A Right to be Wrong
I am a Pope Francis fan but I think he is wrong about climate change. I am not in the camp of those who think he should be quiet about it though. He has every right to say what he thinks and to speak with the authority the church has given him. If he thinks the earth is on a path toward catastrophic global warming and that man is the cause, as he does, then he has not only the right but the obligation to speak up and to advocate for urgent action to counter the trend. I just think he has the science wrong.
There is no question the climate is changing. The earth is certainly a warmer place than it was a hundred years ago. But there are some very large questions about man's contribution to that warming. The alarmist argument is based on a series of extremely complex computer models that have proven consistently incapable of predicting actual conditions, not least the pause in warming we have seen over the last few years. One pseudo scientist after another has been caught jiggering data to produce a desired result, Michael Mann's infamous hockey stick graph has been thoroughly debunked. Had he been right we would all be toast by now. Any argument based on half truths, wild exaggerations, and outright fabrications, as the global warming scare is, should make skeptics of us all.
Pope Francis' encyclical, Laudato Si', is a treatise on the seventh and last of Seven Themes of Catholic Social Teaching, Care for God's Creation. Unlike most Papal Encyclicals, it is addressed to everyone regardless of faith. It is a call to arms, a plea for us all to wake up and do something about some very real threats to our common home. It is a quite lengthy document and covers a lot of ground, very little of it having to do with climate change. But choosing to come down squarely on one side of perhaps the single most controversial issue in the environmental debate will likely take the wind out of much of what he has to say.

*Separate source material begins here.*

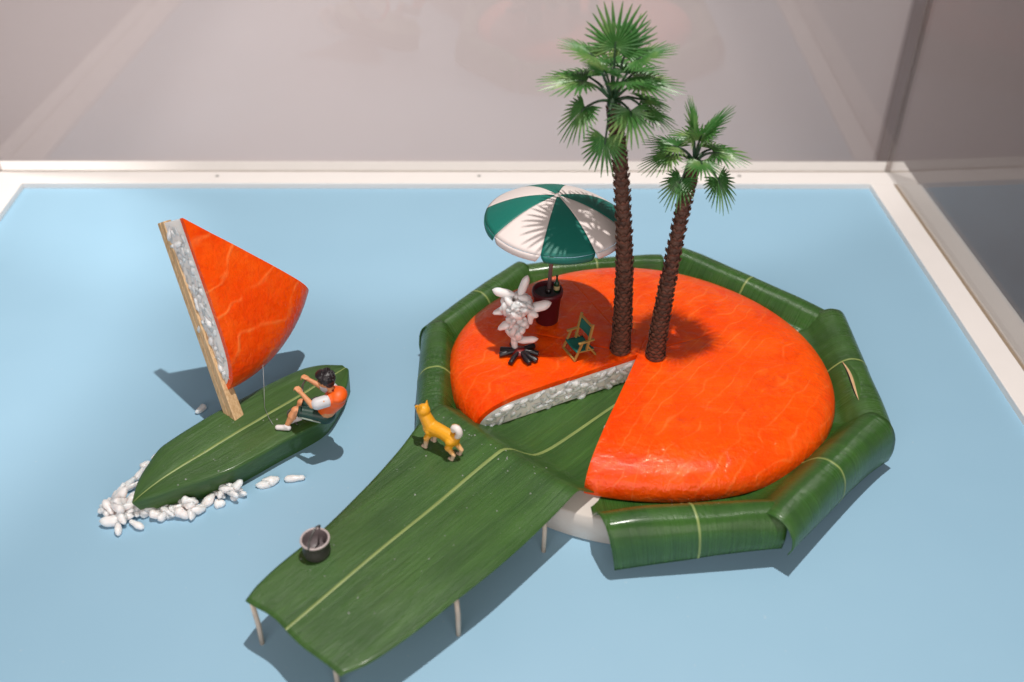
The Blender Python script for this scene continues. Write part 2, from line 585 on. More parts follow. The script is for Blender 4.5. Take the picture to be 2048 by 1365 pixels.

That is unfortunate because he has some very serious things to say. Starting with the notion that the environment includes people, a point missing in much of the discussion. Another is that any proposed solution must include a primary focus on its impact on the poor, an issue often glossed over. Another still is the need for interdisciplinary approaches, difficult to do in today's increasing specialization but no less necessary. God's creation is extremely complex and interconnected. When micro organisms suffer our food supply can be threatened. The smallest creature has it's place and it's own dignity. Man's dominion over the earth does not give him the right to despoil it, it gives him the obligation to cultivate it, beginning with his relationships with other people. I don't have to agree with everything in Laudato Si' to see the seriousness of it all.
Francis finds a lot wrong in the world and dwells on it, too much so in my judgement. It makes it a pessimistic document. I wish he had taken more note of the very real progress we have made, like the billions who have lifted themselves out of poverty in recent decades. Surely that is a good thing even if the progress has been uneven. How did it happen? How can we make more of it happen? How can we redress the wrongs that have come with it?
All of that said, Laudato Si' is a powerful document from a man with extraordinary intellect. He is spot on with his central point. This is our common home. We need to take care of it.